* [Available data]:
━━━━

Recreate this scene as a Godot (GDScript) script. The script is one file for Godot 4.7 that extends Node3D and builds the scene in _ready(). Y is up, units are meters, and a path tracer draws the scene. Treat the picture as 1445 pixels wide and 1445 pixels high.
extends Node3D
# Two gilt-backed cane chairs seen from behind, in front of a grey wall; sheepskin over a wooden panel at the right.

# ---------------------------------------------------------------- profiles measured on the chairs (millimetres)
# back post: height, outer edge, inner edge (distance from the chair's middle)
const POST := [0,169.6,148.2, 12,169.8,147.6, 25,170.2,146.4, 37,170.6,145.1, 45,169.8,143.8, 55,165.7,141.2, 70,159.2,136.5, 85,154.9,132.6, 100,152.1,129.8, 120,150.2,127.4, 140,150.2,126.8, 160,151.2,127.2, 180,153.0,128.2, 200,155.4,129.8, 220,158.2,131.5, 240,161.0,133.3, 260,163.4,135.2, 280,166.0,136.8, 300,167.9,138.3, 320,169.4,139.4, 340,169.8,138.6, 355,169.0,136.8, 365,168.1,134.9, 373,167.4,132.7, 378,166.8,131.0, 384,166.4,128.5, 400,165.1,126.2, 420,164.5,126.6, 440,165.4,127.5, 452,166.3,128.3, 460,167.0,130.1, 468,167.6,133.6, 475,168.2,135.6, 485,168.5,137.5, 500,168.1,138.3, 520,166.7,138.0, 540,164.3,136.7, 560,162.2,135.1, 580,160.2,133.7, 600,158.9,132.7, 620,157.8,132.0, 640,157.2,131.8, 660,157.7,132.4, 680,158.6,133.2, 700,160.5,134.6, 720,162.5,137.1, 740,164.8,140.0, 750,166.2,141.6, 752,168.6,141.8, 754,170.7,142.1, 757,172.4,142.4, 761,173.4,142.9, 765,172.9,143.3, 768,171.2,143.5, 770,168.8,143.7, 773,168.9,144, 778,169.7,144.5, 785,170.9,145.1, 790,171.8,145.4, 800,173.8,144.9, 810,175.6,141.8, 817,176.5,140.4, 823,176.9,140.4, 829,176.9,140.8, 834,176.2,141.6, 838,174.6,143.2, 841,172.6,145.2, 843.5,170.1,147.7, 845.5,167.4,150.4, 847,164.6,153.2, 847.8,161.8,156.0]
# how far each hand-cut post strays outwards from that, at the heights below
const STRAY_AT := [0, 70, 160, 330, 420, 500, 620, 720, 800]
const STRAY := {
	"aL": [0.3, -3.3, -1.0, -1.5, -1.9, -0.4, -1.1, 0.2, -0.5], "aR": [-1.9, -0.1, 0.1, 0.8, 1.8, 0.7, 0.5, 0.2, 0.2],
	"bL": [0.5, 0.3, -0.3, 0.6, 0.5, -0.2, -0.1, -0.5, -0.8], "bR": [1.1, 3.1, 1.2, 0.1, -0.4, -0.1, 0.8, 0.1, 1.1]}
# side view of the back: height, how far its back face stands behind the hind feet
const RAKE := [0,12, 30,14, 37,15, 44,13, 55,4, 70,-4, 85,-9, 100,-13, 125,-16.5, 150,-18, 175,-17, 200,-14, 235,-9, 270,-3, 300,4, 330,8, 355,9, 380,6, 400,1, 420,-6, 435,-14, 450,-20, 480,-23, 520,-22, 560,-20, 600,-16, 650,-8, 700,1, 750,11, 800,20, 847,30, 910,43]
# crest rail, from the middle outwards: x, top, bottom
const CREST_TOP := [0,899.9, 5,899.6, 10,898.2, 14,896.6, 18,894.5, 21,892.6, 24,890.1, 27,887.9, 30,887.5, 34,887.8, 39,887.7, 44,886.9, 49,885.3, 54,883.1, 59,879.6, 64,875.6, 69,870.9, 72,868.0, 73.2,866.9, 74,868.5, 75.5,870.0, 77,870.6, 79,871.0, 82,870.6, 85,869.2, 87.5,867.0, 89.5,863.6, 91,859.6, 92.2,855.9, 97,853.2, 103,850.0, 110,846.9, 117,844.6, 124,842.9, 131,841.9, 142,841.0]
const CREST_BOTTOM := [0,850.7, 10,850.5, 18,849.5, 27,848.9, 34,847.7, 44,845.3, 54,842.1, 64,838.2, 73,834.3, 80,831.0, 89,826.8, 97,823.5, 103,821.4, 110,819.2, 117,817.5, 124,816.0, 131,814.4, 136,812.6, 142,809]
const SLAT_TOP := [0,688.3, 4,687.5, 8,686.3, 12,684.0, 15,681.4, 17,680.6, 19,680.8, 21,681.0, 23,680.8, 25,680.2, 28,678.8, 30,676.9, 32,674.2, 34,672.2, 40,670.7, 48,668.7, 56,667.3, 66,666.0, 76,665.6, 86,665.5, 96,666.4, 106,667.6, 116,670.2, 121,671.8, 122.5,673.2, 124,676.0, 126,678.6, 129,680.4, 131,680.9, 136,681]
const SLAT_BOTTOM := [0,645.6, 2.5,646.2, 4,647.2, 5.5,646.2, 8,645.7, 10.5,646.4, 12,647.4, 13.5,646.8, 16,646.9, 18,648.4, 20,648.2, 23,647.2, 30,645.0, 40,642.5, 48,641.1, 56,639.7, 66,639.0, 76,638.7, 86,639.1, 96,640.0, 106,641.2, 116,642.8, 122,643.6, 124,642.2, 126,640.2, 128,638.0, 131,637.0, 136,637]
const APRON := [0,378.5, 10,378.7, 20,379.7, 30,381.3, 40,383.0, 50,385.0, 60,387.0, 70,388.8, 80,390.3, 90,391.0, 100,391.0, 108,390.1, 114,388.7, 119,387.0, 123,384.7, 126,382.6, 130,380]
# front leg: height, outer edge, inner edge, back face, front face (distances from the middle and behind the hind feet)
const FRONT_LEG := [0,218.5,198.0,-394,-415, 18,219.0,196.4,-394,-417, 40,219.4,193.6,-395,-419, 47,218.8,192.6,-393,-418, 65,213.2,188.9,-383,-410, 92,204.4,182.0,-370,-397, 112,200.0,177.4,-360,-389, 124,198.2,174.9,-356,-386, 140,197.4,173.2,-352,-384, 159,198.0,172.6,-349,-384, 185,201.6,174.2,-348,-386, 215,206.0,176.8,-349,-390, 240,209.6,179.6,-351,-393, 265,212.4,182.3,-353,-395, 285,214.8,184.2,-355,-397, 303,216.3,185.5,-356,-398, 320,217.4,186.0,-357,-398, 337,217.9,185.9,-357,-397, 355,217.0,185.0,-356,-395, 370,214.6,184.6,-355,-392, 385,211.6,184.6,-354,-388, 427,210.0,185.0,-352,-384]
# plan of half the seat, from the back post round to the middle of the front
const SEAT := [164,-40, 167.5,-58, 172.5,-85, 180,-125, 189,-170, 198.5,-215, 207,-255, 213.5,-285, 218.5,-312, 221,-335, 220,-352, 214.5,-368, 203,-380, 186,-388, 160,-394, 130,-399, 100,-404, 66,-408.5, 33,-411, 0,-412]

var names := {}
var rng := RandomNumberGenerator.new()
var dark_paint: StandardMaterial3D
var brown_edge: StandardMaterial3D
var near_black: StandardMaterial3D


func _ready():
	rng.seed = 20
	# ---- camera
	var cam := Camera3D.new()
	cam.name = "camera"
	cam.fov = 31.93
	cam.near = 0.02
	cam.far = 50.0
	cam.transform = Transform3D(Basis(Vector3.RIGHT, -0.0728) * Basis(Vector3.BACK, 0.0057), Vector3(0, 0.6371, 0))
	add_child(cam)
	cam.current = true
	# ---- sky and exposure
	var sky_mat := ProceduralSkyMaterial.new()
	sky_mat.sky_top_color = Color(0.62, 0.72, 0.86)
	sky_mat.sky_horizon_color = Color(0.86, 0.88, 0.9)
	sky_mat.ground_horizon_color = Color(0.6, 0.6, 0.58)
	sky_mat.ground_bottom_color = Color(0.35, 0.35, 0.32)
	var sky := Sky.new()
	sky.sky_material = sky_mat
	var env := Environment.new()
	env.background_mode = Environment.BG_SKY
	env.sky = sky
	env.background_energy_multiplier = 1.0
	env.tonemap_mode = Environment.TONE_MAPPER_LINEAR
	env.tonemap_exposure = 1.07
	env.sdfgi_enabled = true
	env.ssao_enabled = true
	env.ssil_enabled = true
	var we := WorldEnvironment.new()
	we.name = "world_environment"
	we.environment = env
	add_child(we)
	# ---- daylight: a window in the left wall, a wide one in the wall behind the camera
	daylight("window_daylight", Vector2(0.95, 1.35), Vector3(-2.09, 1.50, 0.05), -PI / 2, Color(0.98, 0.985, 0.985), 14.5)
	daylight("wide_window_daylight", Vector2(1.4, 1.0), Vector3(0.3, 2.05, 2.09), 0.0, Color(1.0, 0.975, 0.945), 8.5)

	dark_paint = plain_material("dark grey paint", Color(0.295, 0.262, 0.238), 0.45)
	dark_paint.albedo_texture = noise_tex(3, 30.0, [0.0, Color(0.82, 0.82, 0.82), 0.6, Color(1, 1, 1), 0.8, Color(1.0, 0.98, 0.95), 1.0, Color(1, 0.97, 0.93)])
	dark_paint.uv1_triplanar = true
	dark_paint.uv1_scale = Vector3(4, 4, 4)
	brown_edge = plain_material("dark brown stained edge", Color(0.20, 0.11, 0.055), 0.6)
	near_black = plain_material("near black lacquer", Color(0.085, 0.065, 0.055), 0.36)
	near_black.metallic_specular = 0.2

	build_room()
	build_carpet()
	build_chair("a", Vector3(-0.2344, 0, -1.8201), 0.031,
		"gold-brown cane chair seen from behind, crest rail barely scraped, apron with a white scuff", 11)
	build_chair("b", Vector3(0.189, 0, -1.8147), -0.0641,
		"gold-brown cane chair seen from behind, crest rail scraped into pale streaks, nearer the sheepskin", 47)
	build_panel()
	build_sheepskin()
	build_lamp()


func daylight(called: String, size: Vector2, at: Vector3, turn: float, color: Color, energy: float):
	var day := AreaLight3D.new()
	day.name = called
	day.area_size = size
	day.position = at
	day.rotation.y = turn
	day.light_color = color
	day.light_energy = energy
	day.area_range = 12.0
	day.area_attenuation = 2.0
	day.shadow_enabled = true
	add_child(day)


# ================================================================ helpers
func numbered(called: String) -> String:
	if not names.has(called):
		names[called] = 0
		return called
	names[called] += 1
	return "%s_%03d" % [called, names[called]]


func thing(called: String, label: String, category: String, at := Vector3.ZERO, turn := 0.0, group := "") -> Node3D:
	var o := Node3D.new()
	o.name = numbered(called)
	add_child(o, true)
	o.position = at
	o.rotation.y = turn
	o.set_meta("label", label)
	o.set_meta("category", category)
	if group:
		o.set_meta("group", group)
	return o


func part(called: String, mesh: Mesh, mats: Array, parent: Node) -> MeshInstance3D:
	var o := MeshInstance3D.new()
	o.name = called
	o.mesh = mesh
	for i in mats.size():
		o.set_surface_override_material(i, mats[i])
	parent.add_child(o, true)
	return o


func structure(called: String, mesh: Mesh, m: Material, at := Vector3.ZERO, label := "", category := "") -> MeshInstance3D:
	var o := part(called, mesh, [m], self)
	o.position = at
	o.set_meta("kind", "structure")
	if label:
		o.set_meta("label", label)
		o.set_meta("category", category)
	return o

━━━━

From the opening line of the data above, please print each line as written up to and including the line that contains "# Two gilt-backed", and nothing more.

* [The answer]:
Recreate this scene as a Godot (GDScript) script. The script is one file for Godot 4.7 that extends Node3D and builds the scene in _ready(). Y is up, units are meters, and a path tracer draws the scene. Treat the picture as 1445 pixels wide and 1445 pixels high.
extends Node3D
# Two gilt-backed cane chairs seen from behind, in front of a grey wall; sheepskin over a wooden panel at the right.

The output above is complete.